De nieuwe belasting treft meerwaarden die vanaf 2026 worden gerealiseerd bij de verkoop van financiële activa.
De belasting bedraagt 10% op de gerealiseerde meerwaarde.
Voor natuurlijke personen die minstens 20% van de aandelen van een bedrijf in handen hebben geldt een bijzonder gunstig regime, waarbij meerwaarde tot 1 miljoen euro vrijgesteld is.
Meerwaarde tussen 1 miljoen en 2,5 miljoen euro wordt belast met 1,25% belasting.

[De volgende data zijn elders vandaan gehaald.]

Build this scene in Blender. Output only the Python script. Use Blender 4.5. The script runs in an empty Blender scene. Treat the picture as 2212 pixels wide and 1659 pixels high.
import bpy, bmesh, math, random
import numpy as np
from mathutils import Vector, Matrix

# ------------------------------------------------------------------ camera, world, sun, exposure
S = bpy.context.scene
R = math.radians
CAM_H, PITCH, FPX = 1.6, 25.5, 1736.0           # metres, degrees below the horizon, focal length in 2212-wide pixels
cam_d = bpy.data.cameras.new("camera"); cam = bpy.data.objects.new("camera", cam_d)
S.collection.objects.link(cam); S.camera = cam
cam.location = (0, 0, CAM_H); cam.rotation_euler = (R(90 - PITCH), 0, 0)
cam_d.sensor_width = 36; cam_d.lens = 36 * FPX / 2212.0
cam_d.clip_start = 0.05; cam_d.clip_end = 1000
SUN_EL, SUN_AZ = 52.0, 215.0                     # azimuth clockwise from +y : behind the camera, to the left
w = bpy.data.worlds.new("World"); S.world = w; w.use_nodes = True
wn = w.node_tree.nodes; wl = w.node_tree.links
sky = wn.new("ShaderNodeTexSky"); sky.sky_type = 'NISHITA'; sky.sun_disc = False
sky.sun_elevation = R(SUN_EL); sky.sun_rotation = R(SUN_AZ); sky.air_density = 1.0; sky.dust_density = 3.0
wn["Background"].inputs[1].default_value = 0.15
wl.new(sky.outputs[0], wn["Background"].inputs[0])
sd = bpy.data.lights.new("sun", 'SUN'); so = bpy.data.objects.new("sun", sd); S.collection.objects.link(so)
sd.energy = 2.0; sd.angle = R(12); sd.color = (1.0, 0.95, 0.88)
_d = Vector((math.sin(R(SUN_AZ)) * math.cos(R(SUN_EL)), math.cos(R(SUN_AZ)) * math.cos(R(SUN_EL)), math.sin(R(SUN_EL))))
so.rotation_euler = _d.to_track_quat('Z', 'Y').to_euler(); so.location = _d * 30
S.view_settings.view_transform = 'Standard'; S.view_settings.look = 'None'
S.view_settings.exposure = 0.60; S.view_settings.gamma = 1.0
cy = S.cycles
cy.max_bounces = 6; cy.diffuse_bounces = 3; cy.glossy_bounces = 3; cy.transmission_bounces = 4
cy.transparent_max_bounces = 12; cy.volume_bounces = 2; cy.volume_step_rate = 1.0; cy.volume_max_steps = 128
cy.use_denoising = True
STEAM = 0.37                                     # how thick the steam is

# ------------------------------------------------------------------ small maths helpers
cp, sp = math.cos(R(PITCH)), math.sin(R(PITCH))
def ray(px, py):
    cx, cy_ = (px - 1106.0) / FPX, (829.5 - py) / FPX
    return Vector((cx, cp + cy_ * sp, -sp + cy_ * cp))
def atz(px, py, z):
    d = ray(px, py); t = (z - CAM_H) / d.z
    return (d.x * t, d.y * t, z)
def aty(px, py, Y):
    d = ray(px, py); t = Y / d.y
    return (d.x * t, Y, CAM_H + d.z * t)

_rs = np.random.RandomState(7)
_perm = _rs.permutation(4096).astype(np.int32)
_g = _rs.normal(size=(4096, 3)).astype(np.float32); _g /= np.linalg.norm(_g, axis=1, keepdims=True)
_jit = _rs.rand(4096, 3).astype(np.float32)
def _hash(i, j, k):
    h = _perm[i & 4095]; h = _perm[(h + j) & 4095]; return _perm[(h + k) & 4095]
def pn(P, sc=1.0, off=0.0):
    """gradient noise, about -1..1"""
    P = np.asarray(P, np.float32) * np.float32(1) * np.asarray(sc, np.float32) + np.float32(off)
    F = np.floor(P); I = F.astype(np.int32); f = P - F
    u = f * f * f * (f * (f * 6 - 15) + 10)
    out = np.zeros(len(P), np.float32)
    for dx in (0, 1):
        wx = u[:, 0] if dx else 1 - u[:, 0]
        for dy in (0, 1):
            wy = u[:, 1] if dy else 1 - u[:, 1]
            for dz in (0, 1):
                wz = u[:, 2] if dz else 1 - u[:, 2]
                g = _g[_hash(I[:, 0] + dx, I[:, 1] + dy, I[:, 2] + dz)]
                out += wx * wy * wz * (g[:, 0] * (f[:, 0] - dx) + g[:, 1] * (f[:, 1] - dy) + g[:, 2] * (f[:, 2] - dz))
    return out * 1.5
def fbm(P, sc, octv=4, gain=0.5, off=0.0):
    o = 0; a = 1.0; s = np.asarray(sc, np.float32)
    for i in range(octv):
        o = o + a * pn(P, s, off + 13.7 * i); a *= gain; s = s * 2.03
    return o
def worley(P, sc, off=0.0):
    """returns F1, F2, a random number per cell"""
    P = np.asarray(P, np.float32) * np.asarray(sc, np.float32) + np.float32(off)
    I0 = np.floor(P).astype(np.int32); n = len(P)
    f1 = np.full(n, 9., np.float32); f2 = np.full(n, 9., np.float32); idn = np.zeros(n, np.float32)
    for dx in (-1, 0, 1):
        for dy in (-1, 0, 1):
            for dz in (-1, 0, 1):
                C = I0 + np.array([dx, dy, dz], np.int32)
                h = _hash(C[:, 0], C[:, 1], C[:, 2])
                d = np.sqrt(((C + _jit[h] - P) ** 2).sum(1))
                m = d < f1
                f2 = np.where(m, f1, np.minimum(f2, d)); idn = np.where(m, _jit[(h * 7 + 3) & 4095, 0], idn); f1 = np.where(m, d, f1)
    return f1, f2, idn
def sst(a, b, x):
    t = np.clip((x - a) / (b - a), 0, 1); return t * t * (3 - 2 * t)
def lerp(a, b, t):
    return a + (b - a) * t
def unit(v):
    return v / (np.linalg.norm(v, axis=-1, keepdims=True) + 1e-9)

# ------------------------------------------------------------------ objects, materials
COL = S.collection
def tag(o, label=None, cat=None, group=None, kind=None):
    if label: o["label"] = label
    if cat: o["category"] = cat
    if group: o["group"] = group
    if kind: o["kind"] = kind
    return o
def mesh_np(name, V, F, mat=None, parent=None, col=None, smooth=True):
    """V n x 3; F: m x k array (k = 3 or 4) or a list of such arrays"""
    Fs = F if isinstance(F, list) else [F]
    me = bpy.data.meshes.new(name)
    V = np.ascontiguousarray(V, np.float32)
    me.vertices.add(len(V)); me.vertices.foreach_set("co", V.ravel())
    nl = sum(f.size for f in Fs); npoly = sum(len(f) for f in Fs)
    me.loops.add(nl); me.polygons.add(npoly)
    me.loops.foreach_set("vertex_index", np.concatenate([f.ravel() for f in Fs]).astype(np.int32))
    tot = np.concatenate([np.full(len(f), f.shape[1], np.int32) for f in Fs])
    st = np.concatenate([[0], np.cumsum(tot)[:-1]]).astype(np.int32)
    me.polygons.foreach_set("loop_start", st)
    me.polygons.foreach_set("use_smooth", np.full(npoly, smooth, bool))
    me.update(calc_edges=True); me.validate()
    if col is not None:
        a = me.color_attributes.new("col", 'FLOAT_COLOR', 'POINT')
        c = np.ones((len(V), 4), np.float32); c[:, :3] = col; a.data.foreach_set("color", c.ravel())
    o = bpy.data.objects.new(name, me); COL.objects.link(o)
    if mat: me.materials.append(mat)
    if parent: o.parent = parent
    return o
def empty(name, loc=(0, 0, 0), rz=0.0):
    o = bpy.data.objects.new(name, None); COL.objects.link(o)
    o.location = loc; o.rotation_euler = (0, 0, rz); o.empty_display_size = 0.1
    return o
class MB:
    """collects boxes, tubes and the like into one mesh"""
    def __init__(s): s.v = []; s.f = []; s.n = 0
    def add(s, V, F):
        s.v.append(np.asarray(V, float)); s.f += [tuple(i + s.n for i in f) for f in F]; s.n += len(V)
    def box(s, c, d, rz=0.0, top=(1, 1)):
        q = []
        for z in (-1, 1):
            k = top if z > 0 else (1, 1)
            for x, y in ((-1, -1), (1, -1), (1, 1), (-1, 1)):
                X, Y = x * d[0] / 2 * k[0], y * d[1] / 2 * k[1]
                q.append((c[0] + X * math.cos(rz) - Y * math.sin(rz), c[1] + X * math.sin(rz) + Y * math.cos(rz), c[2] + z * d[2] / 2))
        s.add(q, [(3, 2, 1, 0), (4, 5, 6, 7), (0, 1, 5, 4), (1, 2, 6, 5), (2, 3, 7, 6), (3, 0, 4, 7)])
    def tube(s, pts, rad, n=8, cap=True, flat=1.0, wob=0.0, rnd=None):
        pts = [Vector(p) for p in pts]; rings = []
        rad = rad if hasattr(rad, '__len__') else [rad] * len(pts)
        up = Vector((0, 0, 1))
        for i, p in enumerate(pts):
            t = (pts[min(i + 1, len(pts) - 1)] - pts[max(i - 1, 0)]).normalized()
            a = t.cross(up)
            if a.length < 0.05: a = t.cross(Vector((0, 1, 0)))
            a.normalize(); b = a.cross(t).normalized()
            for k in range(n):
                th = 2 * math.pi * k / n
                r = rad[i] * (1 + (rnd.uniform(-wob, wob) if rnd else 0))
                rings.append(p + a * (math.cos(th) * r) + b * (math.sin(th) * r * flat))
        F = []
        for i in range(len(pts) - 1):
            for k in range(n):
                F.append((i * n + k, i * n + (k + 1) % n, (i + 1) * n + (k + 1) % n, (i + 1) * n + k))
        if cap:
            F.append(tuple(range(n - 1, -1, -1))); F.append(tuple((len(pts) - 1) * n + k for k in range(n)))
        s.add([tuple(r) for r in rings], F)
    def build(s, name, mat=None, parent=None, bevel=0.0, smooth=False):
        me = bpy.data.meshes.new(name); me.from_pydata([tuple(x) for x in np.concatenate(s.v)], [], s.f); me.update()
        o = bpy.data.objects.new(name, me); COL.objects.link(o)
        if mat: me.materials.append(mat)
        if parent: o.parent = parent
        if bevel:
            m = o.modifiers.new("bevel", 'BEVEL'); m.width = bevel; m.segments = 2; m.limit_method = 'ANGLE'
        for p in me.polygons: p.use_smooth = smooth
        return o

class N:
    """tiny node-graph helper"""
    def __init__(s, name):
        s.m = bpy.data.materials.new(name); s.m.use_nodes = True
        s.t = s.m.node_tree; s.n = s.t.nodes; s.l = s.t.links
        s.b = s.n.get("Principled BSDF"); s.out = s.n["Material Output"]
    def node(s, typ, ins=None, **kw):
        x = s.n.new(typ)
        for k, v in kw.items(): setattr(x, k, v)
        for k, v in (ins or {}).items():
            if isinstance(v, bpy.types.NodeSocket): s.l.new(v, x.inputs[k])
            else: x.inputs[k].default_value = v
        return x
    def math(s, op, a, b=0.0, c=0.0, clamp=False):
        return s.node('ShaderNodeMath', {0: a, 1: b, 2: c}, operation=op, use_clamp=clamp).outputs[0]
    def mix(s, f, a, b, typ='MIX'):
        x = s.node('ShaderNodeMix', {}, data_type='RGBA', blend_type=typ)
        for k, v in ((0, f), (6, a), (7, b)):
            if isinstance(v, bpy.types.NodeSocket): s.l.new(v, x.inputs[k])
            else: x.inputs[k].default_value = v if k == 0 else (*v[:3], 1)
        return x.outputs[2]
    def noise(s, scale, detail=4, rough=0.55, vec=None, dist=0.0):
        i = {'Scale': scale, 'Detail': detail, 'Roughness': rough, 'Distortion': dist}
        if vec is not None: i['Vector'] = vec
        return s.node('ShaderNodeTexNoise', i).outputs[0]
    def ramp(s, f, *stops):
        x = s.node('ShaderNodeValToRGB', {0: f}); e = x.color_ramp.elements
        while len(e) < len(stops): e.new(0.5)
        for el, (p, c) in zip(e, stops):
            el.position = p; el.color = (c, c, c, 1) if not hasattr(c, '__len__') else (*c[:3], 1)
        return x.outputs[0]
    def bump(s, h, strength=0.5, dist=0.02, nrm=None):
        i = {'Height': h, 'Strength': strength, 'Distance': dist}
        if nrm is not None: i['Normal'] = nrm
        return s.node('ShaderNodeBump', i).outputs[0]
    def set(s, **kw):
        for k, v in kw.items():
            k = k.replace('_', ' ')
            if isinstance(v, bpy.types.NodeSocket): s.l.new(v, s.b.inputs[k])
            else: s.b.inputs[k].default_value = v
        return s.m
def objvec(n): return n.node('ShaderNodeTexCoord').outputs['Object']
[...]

Tussen 2,5 miljoen en 5 miljoen euro geldt een belasting van 2,5%.
Tussen 5 miljoen en 10 miljoen euro geldt een belasting van 5%.

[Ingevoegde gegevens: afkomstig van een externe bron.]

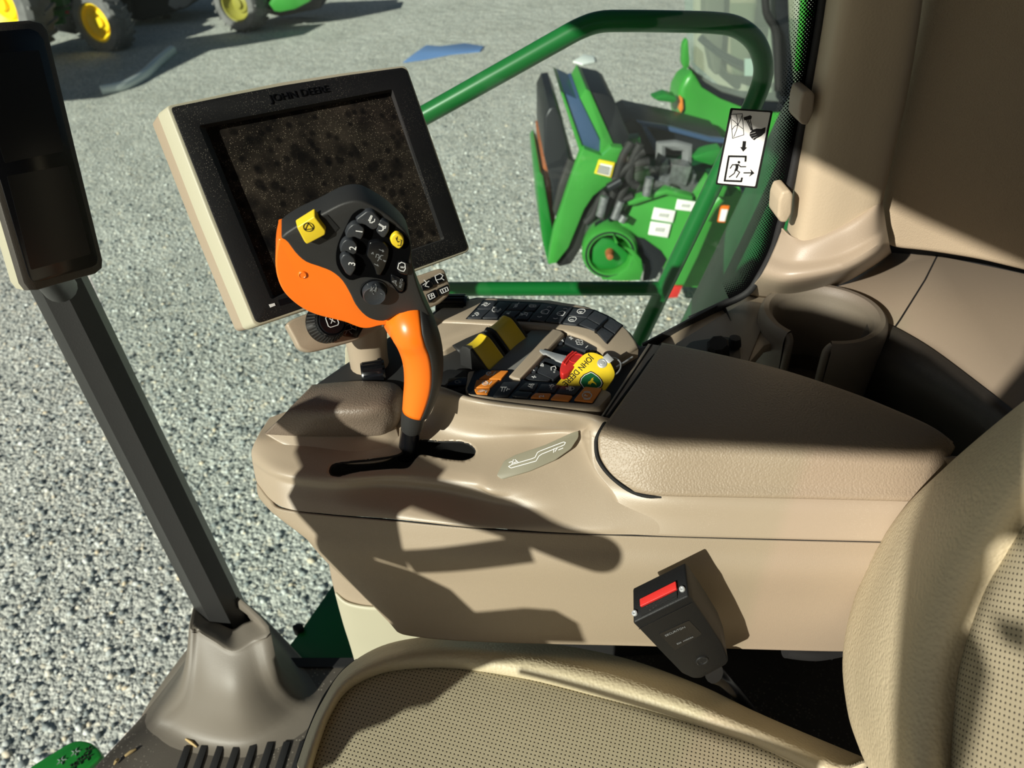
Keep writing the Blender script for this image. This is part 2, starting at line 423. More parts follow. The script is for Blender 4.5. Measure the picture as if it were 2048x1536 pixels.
def text(name, body, o, xd, yd, size, m, parent, ext=.0003, lift=.0003, fit=None, align='LEFT', raise_out=False):
    """lettering; xd/yd reading and up directions"""
    cu = bpy.data.curves.new('lettering', 'FONT'); cu.body = body; cu.size = 1; cu.align_x = align; cu.align_y = 'BOTTOM_BASELINE' if align == 'LEFT' else 'CENTER'
    cu.resolution_u = 4
    t = bpy.data.objects.new('lettering', cu); C.objects.link(t)
    dg = bpy.context.evaluated_depsgraph_get(); me = bpy.data.meshes.new_from_object(t.evaluated_get(dg))
    bpy.data.objects.remove(t); bpy.data.curves.remove(cu)
    xd = Vector(xd).normalized(); yd = Vector(yd); yd = (yd - xd * yd.dot(xd)).normalized(); n = xd.cross(yd)
    bm = bmesh.new(); bm.from_mesh(me); bpy.data.meshes.remove(me)
    sx = size
    if fit: sx = fit / max(v.co.x for v in bm.verts)
    for v in bm.verts: v.co = Vector(o) + xd * v.co.x * sx + yd * v.co.y * size + n * lift
    r = bmesh.ops.extrude_face_region(bm, geom=list(bm.faces))
    bmesh.ops.translate(bm, verts=[g for g in r['geom'] if isinstance(g, bmesh.types.BMVert)], vec=n * ext)
    return finish(name, bm, m, parent)

def boolean(o, cutter):
    md = o.modifiers.new('cut', 'BOOLEAN'); md.object = cutter; md.operation = 'DIFFERENCE'; md.solver = 'EXACT'
    dg = bpy.context.evaluated_depsgraph_get(); me = bpy.data.meshes.new_from_object(o.evaluated_get(dg))
    old = o.data; o.modifiers.clear(); o.data = me
    if not me.materials: me.materials.append(old.materials[0])
    bpy.data.objects.remove(cutter)

SLOT_RIM = []
def bmesh_cut(o, poly):
    """open a hole with a clean edge in a shell: poly seen from above"""
    org = ORG[o.name]; q = [(p.x - org.x, p.y - org.y) for p in poly]; n = len(q)
    def inside(x, y):
        c = False
        for i in range(n):
            (x1, y1), (x2, y2) = q[i - 1], q[i]
            if (y1 > y) != (y2 > y) and x < (x2 - x1) * (y - y1) / (y2 - y1) + x1: c = not c
        return c
    bm = bmesh.new(); bm.from_mesh(o.data)
    dead = [f for f in bm.faces if inside(*f.calc_center_median().xy)]
    bmesh.ops.delete(bm, geom=dead, context='FACES')
    for v in bm.verts:
        if v.is_boundary:
            best = min(q, key=lambda p: (p[0] - v.co.x) ** 2 + (p[1] - v.co.y) ** 2)
            if (best[0] - v.co.x) ** 2 + (best[1] - v.co.y) ** 2 < .006 ** 2: v.co.x, v.co.y = best
    bv = [v.co for v in bm.verts if v.is_boundary]
    SLOT_RIM.append([Vector((x, y, min(bv, key=lambda c: (c.x - x) ** 2 + (c.y - y) ** 2).z)) + org for x, y in q + q[:1]])
    bmesh.ops.recalc_face_normals(bm, faces=bm.faces); bm.to_mesh(o.data); bm.free()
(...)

Pas boven de 10 miljoen euro geldt het standaardtarief van 10%.
Let wel: het percentage wordt per persoon beoordeeld.
Je kan dus niet de aandelen van familieleden samentellen om aan het drempelpercentage te komen.
Ook telt het belang op het moment van verkoop.
Voor bestaande investeringen geldt de koers op 31 december 2025 als startpunt.
Is de oorspronkelijke aankoopprijs hoger dan de koers op 31 december 2025, dan mag je alsnog de aankoopprijs gebruiken.
Bij gespreide aankopen geldt de FIFO-methode om de aankoopprijs te bepalen.
Voor natuurlijke personen die via hun vennootschap beleggen of aandelen van andere bedrijven aanhouden, verandert er dus niets.
Er komt een vrijstelling voor de eerste 10.000 euro aan meerwaarden per persoon per jaar.
Die drempel wordt bovendien geïndexeerd.